The Mescalero Apache Indians roamed the area in the 1800s and Sierra Blanca Peak had spiritual significance to them. Settlers first arrived in the mid-1800s, but the town remained small and unknown until the automobile developed and roads were constructed to the area in the 1930s. The 2010 census places the permanent population at just over 8,000, although the town supports commerce for about 20,000 when the population of nearby towns are included.

We shopped a little – scored a great buy on 4 pots for the patio at a neat store called Casa Décor. Lunch was a pretty good burger at Anaheim Jacks, a local bar and grill. We headed home mid-afternoon and arrived about dusk.
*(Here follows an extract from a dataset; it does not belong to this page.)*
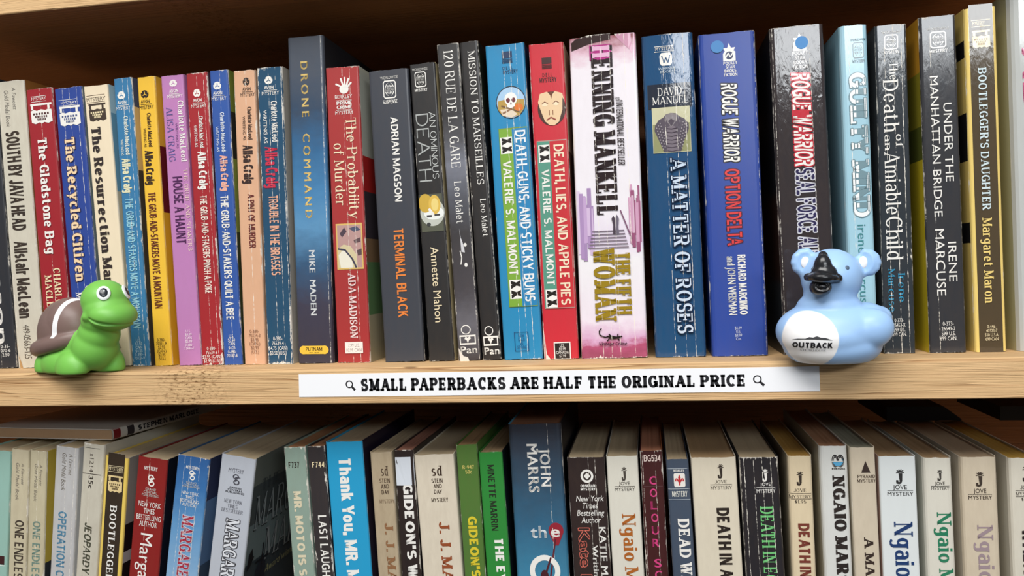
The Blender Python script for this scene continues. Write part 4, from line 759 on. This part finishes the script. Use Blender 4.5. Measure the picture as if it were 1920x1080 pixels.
 [(1477, 856, 1521.5, 852.4, 1484, 1080, 1533, 1080), (226, 209, 176), 'cream paperback with dark red brown title, right of the cracked navy black one', dict(wear=.4, soil=.2, page=(196, 150, 60), back=(190, 176, 146), r=.0022),
  jove(.0, .92, 884, 910, 916, 922, 928, 933.5, (44, 40, 38), 'DEATH IN A WHITE', (118, 52, 44), 981, 1180, .32, .78, 'N', '$1.95', 'f', .16)],
 [(1536, 837, 1588, 834, 1545, 1080, 1602, 1080), (218, 220, 216), 'white paperback with heavy black slab letters and a blue half round emblem', dict(wear=.4, soil=.15, page=(186, 136, 100), back=(176, 172, 156), r=.0024, depth=.112),
  [('E', .42, .86, 852, 874, (30, 34, 40)), ('E', .46, .82, 855, 872, (88, 170, 214)), ('R', .4, .88, 851, 864, (218, 220, 216)), ('O', .42, .66, 852, 876, (30, 34, 40), .12), ('O', .6, .86, 852, 876, (30, 34, 40), .12), ('O', .47, .62, 855, 873, (30, 34, 40), .16), ('O', .65, .81, 855, 873, (30, 34, 40), .16), ('R', .4, .88, 864, 866, (218, 220, 216)), ('G', .42, .86, 853, 875, [(.0, .42), (1, .42), (.9, .15), (.7, .02), (.3, .02), (.1, .15)], (218, 220, 216)), ('G', .42, .86, 853, 875, [(.02, .42), (.98, .42), (.88, .16), (.7, .03), (.3, .03), (.12, .16)], (30, 34, 40)), ('G', .42, .86, 853, 875, [(.08, .38), (.92, .38), (.8, .18), (.68, .09), (.32, .09), (.2, .18)], (88, 170, 214)),
   ('H', 'N', 'FONTANA', 877, 880, .42, .88, BK), ('T', 'B', 'NGAIO MARSH', 891, 1120, .42, .84, (34, 32, 34))]],
 [(1592.6, 838.5, 1640, 837.6, 1603, 1080, 1653, 1080), (214, 202, 180), 'beige paperback with a solid black triangle emblem', dict(wear=.9, soil=.25, page=(150, 158, 140), depth=.108),
  [('G', .42, .78, 864, 886, [(0, 0), (1, 0), (.5, 1)], (42, 34, 38)), ('ML', 'n', 'PYRAMID/MYSTERY', 890, 906, .24, .98, (70, 60, 52)), ('T', 'k', 'A MAN LAY DEAD', 1007, 1250, .4, .76, (40, 32, 34))]],
 [(1647.4, 855.4, 1716, 854, 1655, 1080, 1727.4, 1080), (222, 228, 228), 'clean white paperback with dark navy title, right of the beige one', dict(wear=.2, soil=.06, wrinkle=.1, page=(176, 146, 106), back=(190, 160, 150)),
  jove(.2, .9, 880, 907, 909, 917, 922, 929, (44, 46, 48), 'Ngaio Marsh', (28, 60, 110), 978, 1210, .34, .84, 'g', None, 's', .13)],
 [(1730, 859, 1785, 856, 1738, 1080, 1795.6, 1080), (222, 219, 206), 'off white paperback with green title on the lower shelf', dict(wear=.3, soil=.15, wrinkle=.15, page=(176, 146, 106), back=(196, 194, 180), r=.0026),
  jove(.24, .86, 881, 901, 903, 909, 913, 918, (52, 52, 50), 'Ngaio Marsh', (30, 126, 92), 960, 1170, .4, .88, 'g', None, 's', .1)],
 [(1800, 858, 1869.6, 855, 1808, 1080, 1880, 1080), (214, 201, 178), 'creased beige paperback with mauve grey title, near the right end of the lower shelf', dict(wear=.4, soil=.25, wrinkle=.8, page=(186, 166, 136), back=(192, 182, 166), r=.0026),
  jove(.18, .82, 885, 912, 916, 924, 929, 936, (54, 48, 44), 'Ngaio Marsh', (160, 142, 150), 984, 1220, .38, .8, 'g', None, 's', .13)],
 [(1890, 859, 1946, 857, 1898, 1080, 1956, 1080), (218, 213, 198), 'off white paperback cut off by the right edge of the lower shelf', dict(wear=.5, soil=.2, page=(190, 150, 50), back=(196, 192, 178), r=.0026),
  jove(.2, .95, 874, 903, 910, 917, 922, 929, (44, 42, 40), 'WHEN IN ROME', (44, 40, 44), 990, 1200, .36, .8, 'N', '$1.95', 'f', .15)],
]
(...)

The landscape of the West is wonderfully diverse. The meager rainfall on the high desert challenges all the wildlife that call it home and yet it supports more kinds of life than we can imagine. The foothills are home to mule deer, antelope, coyote, rabbits, chukars and even pass through elk. Those of us who have hunted the Western foothills know how a mule deer can sneak around you in the cedars, pinyons and junipers without you even suspecting its presence. The alpine peaks of the Rocky Mountains just seem to spring up out of the high desert and foothills as an oasis from the parched landscape. The contrasting beauty of the pines, cascading creeks and rocky cliffs always gives a sense of awe. The western skies with their far-off horizons and three dimensional clouds and the depths of the blues extending into the heavens leave me with a certain faith that in the vastness, all of creation is held in its proper place – that all the pieces fit together – that all the elements have a purpose in relation to each other – and that even you and I exist for a reason.

I love road trips – sometimes they lead to the familiar, returning out of desire to experience something that pleases – other times like this last Saturday we traveled a new road – a ribbon with each new mile revealing something not seen before – with a destination to begin an experience with – a destination that from time to time will call out for a return. Each small adventure blesses.